Repeat exactly, and only, the lines from the one that contains "The Blender Python" through the one that contains "GE = 'gold earrings", both ends included.

-- START DATASET --

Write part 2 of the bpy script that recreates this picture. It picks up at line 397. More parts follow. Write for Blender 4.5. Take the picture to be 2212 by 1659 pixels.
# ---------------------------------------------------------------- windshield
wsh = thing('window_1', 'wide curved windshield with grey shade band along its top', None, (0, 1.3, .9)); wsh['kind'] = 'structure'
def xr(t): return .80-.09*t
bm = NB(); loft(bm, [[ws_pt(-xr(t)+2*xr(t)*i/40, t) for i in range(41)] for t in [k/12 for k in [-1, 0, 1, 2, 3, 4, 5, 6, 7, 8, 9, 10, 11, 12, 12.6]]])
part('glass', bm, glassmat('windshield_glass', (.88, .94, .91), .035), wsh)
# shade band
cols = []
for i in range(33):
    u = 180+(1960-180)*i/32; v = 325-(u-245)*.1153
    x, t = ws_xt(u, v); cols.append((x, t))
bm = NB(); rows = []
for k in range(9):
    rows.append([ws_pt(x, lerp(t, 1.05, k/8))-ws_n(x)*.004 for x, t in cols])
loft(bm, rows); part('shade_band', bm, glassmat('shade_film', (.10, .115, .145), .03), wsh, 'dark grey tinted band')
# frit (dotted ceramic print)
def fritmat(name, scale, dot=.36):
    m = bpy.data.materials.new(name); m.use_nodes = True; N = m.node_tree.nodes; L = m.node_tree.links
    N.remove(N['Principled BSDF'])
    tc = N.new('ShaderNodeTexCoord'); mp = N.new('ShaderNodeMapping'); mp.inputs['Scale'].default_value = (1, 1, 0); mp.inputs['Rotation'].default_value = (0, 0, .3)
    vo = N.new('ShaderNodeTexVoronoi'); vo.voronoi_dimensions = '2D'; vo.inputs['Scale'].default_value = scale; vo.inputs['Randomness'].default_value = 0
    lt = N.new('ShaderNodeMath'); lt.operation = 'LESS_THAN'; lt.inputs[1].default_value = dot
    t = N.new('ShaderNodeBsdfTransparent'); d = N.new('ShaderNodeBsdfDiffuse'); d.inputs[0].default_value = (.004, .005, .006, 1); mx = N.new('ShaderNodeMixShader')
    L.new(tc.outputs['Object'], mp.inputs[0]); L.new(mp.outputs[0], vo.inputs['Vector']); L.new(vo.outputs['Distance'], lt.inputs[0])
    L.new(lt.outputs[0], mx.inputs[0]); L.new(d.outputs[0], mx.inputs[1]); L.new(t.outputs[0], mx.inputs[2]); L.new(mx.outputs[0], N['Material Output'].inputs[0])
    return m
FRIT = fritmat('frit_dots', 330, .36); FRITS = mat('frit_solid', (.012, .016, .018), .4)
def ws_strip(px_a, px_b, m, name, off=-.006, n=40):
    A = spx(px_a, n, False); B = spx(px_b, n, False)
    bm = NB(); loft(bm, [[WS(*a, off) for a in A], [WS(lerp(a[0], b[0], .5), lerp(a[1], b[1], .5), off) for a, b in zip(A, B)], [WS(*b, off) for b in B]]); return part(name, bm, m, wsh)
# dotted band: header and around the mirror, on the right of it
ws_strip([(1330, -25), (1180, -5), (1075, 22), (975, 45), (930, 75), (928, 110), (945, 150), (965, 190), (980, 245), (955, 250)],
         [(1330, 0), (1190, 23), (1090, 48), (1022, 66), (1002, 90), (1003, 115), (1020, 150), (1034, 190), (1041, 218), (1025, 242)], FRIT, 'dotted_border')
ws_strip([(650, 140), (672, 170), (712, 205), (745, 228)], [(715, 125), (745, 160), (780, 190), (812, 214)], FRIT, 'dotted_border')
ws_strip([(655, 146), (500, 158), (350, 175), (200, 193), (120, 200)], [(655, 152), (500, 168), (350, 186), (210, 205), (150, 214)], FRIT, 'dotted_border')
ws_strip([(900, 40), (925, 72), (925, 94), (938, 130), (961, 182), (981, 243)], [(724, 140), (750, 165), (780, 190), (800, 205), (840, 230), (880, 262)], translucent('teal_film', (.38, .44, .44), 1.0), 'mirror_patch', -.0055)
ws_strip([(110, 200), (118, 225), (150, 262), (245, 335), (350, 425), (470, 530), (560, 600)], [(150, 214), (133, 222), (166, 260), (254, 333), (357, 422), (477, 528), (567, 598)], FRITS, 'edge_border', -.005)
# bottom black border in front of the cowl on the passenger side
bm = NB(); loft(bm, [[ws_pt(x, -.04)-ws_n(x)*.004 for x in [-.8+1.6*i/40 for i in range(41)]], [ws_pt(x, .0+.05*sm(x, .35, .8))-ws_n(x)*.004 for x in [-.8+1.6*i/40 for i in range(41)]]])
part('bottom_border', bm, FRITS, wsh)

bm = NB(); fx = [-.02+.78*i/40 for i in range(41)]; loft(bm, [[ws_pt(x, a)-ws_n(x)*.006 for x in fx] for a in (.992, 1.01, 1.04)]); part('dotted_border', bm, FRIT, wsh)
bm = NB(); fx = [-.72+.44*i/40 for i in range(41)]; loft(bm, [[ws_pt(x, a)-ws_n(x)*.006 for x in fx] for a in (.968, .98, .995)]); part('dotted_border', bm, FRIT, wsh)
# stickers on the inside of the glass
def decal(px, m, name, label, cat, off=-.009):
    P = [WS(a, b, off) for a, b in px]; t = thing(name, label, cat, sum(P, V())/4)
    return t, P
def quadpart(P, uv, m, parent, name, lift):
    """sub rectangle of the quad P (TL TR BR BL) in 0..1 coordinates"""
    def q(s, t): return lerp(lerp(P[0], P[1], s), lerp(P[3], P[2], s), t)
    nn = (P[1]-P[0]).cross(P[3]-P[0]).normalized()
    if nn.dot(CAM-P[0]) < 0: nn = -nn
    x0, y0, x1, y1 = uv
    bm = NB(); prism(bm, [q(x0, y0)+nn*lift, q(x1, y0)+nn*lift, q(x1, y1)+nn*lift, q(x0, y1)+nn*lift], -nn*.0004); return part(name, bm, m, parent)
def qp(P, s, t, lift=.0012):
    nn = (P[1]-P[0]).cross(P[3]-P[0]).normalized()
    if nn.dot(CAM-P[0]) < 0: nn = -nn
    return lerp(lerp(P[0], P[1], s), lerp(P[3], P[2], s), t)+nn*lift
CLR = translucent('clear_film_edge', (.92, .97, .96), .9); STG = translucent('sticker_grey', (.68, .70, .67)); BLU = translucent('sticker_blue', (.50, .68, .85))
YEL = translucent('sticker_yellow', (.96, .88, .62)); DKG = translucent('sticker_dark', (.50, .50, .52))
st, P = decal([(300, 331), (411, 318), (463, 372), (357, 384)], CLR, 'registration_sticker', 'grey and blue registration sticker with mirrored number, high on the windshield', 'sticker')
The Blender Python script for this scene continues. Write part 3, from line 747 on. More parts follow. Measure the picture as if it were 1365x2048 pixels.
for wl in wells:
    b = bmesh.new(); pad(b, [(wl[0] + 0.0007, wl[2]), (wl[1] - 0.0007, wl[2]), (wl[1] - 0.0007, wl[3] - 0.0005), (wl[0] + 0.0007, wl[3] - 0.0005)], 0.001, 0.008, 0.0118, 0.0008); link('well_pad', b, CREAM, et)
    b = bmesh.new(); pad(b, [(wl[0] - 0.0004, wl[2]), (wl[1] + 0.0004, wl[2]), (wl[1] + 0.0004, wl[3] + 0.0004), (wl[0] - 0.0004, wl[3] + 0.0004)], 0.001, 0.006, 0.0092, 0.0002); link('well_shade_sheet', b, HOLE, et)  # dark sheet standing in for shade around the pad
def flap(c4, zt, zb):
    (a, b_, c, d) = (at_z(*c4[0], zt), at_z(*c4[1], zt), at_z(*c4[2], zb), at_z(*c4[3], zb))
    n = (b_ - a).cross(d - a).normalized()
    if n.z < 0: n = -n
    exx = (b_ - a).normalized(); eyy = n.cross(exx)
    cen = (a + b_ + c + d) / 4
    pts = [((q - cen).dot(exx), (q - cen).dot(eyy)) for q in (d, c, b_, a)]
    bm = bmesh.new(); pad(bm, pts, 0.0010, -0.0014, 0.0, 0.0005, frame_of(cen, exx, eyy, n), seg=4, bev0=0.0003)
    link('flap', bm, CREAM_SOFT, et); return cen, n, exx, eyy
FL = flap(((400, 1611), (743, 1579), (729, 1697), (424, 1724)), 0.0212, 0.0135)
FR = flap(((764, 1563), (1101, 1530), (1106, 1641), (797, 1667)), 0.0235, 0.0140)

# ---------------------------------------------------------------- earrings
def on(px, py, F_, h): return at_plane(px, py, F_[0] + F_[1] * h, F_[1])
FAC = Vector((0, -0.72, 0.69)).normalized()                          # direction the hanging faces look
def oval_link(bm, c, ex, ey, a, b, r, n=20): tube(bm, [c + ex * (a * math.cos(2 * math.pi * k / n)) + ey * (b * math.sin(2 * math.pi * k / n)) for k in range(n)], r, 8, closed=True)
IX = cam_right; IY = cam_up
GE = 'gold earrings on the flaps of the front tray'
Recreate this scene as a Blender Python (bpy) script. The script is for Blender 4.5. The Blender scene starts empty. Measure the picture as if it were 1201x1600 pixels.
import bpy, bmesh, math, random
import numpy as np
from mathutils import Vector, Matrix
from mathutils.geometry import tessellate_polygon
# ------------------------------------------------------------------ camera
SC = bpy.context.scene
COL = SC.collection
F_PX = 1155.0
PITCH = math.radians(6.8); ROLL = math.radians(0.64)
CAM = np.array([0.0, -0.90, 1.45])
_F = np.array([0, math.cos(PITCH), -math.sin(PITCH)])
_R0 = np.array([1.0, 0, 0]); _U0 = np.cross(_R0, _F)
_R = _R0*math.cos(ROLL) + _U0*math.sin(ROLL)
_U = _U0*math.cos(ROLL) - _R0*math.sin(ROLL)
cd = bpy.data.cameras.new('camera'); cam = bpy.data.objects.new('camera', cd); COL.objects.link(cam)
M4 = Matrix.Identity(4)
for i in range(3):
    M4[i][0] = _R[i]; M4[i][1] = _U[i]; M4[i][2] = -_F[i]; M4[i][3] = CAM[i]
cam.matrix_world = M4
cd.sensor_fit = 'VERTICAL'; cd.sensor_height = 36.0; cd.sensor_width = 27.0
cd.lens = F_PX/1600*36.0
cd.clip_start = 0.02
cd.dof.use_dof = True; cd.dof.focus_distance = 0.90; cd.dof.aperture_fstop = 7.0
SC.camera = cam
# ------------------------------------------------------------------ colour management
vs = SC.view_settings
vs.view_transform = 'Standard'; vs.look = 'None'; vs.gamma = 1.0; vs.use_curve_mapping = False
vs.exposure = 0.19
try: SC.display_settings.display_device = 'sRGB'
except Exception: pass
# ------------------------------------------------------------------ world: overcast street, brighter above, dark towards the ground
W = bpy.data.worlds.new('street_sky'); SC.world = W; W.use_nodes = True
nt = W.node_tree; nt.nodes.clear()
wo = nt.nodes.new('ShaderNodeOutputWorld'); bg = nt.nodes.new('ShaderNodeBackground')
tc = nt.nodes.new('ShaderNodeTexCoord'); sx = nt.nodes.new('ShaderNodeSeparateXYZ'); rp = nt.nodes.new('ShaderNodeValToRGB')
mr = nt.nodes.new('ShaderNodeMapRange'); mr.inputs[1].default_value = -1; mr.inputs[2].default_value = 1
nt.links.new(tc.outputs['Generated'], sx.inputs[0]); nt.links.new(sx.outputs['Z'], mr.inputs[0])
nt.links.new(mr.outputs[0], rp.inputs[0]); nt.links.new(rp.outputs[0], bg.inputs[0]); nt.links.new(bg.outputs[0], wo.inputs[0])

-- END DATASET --

**ANSWER IN FULL:**
The Blender Python script for this scene continues. Write part 3, from line 747 on. More parts follow. Measure the picture as if it were 1365x2048 pixels.
for wl in wells:
    b = bmesh.new(); pad(b, [(wl[0] + 0.0007, wl[2]), (wl[1] - 0.0007, wl[2]), (wl[1] - 0.0007, wl[3] - 0.0005), (wl[0] + 0.0007, wl[3] - 0.0005)], 0.001, 0.008, 0.0118, 0.0008); link('well_pad', b, CREAM, et)
    b = bmesh.new(); pad(b, [(wl[0] - 0.0004, wl[2]), (wl[1] + 0.0004, wl[2]), (wl[1] + 0.0004, wl[3] + 0.0004), (wl[0] - 0.0004, wl[3] + 0.0004)], 0.001, 0.006, 0.0092, 0.0002); link('well_shade_sheet', b, HOLE, et)  # dark sheet standing in for shade around the pad
def flap(c4, zt, zb):
    (a, b_, c, d) = (at_z(*c4[0], zt), at_z(*c4[1], zt), at_z(*c4[2], zb), at_z(*c4[3], zb))
    n = (b_ - a).cross(d - a).normalized()
    if n.z < 0: n = -n
    exx = (b_ - a).normalized(); eyy = n.cross(exx)
    cen = (a + b_ + c + d) / 4
    pts = [((q - cen).dot(exx), (q - cen).dot(eyy)) for q in (d, c, b_, a)]
    bm = bmesh.new(); pad(bm, pts, 0.0010, -0.0014, 0.0, 0.0005, frame_of(cen, exx, eyy, n), seg=4, bev0=0.0003)
    link('flap', bm, CREAM_SOFT, et); return cen, n, exx, eyy
FL = flap(((400, 1611), (743, 1579), (729, 1697), (424, 1724)), 0.0212, 0.0135)
FR = flap(((764, 1563), (1101, 1530), (1106, 1641), (797, 1667)), 0.0235, 0.0140)

# ---------------------------------------------------------------- earrings
def on(px, py, F_, h): return at_plane(px, py, F_[0] + F_[1] * h, F_[1])
FAC = Vector((0, -0.72, 0.69)).normalized()                          # direction the hanging faces look
def oval_link(bm, c, ex, ey, a, b, r, n=20): tube(bm, [c + ex * (a * math.cos(2 * math.pi * k / n)) + ey * (b * math.sin(2 * math.pi * k / n)) for k in range(n)], r, 8, closed=True)
IX = cam_right; IY = cam_up
GE = 'gold earrings on the flaps of the front tray'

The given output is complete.